_WHAT THE TASK ASKS_
Locate the lines that hold the string "picture". Copy every such line.

_DATASET CONTENT_
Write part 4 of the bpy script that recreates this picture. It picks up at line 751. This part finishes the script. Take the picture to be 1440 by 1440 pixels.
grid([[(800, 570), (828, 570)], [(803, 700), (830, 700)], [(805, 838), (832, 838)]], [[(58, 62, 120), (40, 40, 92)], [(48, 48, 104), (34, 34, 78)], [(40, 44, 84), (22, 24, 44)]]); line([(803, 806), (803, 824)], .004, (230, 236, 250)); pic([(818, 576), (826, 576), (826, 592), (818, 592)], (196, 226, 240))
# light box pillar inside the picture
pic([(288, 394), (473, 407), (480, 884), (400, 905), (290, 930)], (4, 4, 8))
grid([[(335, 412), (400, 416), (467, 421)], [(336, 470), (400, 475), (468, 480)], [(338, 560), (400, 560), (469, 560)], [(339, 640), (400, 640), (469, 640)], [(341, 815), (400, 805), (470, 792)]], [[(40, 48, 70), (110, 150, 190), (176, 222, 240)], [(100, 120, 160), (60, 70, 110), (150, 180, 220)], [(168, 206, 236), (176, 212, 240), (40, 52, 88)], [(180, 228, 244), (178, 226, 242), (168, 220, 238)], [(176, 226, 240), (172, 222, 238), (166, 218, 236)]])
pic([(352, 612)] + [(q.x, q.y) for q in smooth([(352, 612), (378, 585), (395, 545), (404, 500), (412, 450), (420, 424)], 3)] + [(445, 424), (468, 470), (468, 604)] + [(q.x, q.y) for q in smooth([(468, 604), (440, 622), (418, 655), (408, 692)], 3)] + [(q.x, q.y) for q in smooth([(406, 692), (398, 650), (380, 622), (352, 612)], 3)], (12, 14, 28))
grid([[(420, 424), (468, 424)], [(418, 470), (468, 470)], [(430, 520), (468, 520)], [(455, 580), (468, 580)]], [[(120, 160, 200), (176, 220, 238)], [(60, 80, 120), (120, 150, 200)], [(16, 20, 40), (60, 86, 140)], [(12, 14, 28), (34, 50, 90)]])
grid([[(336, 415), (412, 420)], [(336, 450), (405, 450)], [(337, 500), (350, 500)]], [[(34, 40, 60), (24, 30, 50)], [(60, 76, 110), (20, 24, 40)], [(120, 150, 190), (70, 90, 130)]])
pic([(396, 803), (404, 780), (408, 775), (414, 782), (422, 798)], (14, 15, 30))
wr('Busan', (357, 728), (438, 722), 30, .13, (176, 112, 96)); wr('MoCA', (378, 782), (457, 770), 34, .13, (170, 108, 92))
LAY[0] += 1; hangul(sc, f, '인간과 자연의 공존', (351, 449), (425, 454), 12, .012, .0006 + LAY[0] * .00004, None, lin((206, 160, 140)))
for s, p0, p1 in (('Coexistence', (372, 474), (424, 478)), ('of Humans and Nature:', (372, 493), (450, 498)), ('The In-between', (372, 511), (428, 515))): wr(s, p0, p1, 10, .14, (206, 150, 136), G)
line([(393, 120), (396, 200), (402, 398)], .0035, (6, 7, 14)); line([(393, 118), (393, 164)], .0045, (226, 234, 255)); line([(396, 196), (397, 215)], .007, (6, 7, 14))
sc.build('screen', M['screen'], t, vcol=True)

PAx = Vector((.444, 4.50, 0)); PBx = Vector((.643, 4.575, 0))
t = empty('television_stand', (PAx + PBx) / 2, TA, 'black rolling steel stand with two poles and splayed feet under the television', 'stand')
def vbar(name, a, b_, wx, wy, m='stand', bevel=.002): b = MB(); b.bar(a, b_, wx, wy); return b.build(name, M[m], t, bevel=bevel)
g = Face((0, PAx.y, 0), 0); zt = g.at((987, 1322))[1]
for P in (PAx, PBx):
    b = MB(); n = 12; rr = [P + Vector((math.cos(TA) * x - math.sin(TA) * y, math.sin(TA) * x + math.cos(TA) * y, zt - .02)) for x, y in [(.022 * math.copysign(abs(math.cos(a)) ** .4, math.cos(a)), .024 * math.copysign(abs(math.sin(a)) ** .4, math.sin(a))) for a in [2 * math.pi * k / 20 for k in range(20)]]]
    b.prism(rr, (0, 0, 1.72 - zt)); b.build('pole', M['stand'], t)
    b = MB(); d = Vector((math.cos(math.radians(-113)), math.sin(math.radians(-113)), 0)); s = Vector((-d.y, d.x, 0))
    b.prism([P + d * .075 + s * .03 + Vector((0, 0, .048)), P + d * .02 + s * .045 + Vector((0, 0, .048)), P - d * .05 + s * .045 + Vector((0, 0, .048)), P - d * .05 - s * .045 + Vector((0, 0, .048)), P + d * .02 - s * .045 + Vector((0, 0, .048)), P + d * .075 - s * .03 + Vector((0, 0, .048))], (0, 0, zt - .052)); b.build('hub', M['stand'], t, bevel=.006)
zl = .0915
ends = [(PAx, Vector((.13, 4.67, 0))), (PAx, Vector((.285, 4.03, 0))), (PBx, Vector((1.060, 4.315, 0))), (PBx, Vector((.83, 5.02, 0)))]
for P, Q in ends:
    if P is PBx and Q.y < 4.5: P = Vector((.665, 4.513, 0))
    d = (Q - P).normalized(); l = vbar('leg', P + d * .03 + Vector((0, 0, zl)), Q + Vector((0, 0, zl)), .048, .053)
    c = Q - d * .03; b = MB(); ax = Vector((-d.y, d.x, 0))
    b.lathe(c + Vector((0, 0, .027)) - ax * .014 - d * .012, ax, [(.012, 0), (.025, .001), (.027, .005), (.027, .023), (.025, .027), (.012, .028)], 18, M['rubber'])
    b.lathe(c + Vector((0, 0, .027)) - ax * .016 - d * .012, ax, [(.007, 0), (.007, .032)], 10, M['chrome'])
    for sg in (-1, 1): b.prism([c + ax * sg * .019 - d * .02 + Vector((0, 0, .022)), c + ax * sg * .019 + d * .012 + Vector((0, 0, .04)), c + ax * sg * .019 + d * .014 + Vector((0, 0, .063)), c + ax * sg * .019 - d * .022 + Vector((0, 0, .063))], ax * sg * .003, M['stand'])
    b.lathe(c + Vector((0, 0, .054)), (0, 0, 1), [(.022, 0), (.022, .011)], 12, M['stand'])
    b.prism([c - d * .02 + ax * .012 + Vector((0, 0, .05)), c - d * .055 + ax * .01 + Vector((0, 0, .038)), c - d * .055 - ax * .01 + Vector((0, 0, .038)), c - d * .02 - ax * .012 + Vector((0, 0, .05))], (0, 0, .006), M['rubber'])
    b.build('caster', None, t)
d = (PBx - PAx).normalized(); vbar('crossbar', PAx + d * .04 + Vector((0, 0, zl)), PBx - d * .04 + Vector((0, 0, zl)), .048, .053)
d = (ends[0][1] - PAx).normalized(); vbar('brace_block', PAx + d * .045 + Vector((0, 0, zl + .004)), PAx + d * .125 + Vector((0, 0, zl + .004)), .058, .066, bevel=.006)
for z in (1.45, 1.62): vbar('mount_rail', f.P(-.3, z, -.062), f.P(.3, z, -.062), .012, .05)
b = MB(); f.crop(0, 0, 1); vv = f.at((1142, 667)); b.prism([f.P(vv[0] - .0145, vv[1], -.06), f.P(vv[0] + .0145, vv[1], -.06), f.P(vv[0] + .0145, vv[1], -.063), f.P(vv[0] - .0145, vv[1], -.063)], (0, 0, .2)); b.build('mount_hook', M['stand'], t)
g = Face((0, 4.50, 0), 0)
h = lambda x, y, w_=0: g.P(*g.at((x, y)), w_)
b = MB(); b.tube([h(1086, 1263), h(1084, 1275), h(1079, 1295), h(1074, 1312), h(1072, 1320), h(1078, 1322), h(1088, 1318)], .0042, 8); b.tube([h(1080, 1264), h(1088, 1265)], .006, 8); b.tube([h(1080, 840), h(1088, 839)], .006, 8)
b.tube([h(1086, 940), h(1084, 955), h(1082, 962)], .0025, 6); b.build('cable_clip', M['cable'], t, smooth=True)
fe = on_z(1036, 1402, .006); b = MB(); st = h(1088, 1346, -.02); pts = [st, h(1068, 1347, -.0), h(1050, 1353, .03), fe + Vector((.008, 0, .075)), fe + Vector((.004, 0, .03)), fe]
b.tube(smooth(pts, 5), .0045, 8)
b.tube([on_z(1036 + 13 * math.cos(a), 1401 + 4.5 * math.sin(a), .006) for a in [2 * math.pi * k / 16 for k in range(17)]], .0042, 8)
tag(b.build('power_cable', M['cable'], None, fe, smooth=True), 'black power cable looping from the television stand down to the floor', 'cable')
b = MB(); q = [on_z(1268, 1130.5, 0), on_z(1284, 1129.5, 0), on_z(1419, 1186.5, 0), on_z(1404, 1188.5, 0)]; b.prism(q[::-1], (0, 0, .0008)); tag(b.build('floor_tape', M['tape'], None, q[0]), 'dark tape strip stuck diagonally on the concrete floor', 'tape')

_WORKED ANSWER_
Write part 4 of the bpy script that recreates this picture. It picks up at line 751. This part finishes the script. Take the picture to be 1440 by 1440 pixels.
# light box pillar inside the picture